ZIF Chief Operating Officer, Mr Dosman Mangisi, hailed the government’s stance on the ban on exports of base metals which are important in the iron and steel manufacturing industry. He said that the ban has come with opportunities for local investors to move around to feed the foundry industry raw materials like ferromanganese which the country has been exporting.
“The foundry opportunities that exist are making or manufacturing of raw materials, currently we don’t have ferromanganese, we were importing it from Zambia yet we have it raw here. The ban will boost business, in terms of creating companies that can produce for example ferromanganese. We can also produce cathodes. The foundry sector is a billion-dollar industry, the ban by the government is a step towards unveiling all the opportunities,” Mangisi said.
A promising young mining consultant, Mr. Nyasha Magadhi, said that the ban on raw minerals exports has created opportunities for local investors as well as foreign investors who can start by establishing mineral processing plants similar to what the government has been doing in the gold industry. He said all over the country, there are many gold processing plants, and the same should follow for minerals like lithium in producing concentrates.
“The government by banning the export of raw minerals has created opportunities for both local and foreign investors in the processing industry.
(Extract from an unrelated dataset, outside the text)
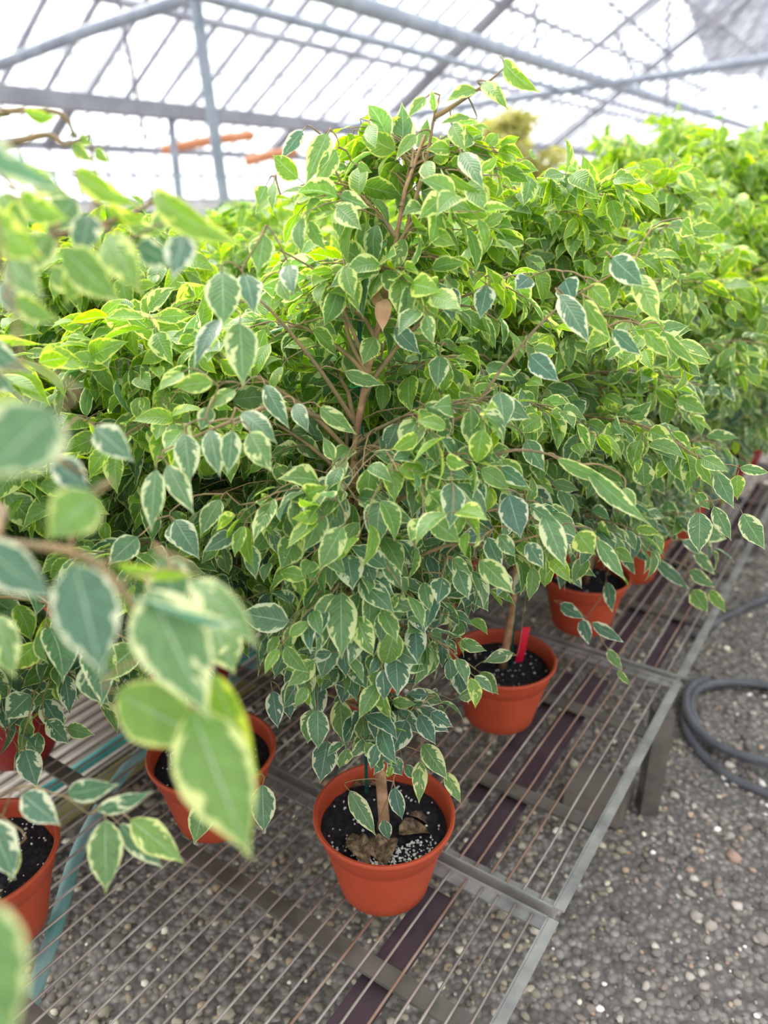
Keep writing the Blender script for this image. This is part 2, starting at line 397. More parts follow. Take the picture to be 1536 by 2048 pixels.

Now we are going to encourage investors to put their money in processing minerals starting with lithium. We want the government to also bring to the lithium sector lithium service centres where miners will be delivering their raw lithium for processing.
“The ban will benefit youth through creating more jobs and downstream activities for communities,” Magadhi said.
 The ban has seen a local mineral processing company Ionosphere Investments owned by Nyasha Chido begin the production of lithium concentrates and it will be producing approximately 36 000 thousands of concentrates annually.
Chido revealed plans to almost double Ionosphere’s targeted annual output to about 70 000 tonnes of lithium concentrates and this would place the company among the country’s top four producers.
“We see all the demand is there — significantly unmet demand — for battery-grade lithium in the next three years”
“Whoever is producing lithium in the coming three years is going to make abnormally high margins,” Chido said.
Lithium prices have risen tenfold to $75,000 a tonne since the beginning of 2021. A tight market has sparked a rush by carmakers to secure supplies of a commodity that, along with cobalt and nickel, is vital for electric vehicles.
Chido revealed that Ionosphere is one of the new battery metals companies to do value addition and it supported the move by the government to outlaw raw Lithium exports.
“Ionosphere Investments is uniquely positioned as one of really only new battery metals companies to do value addition and is in support of the government’s decision to ban the export of raw lithium.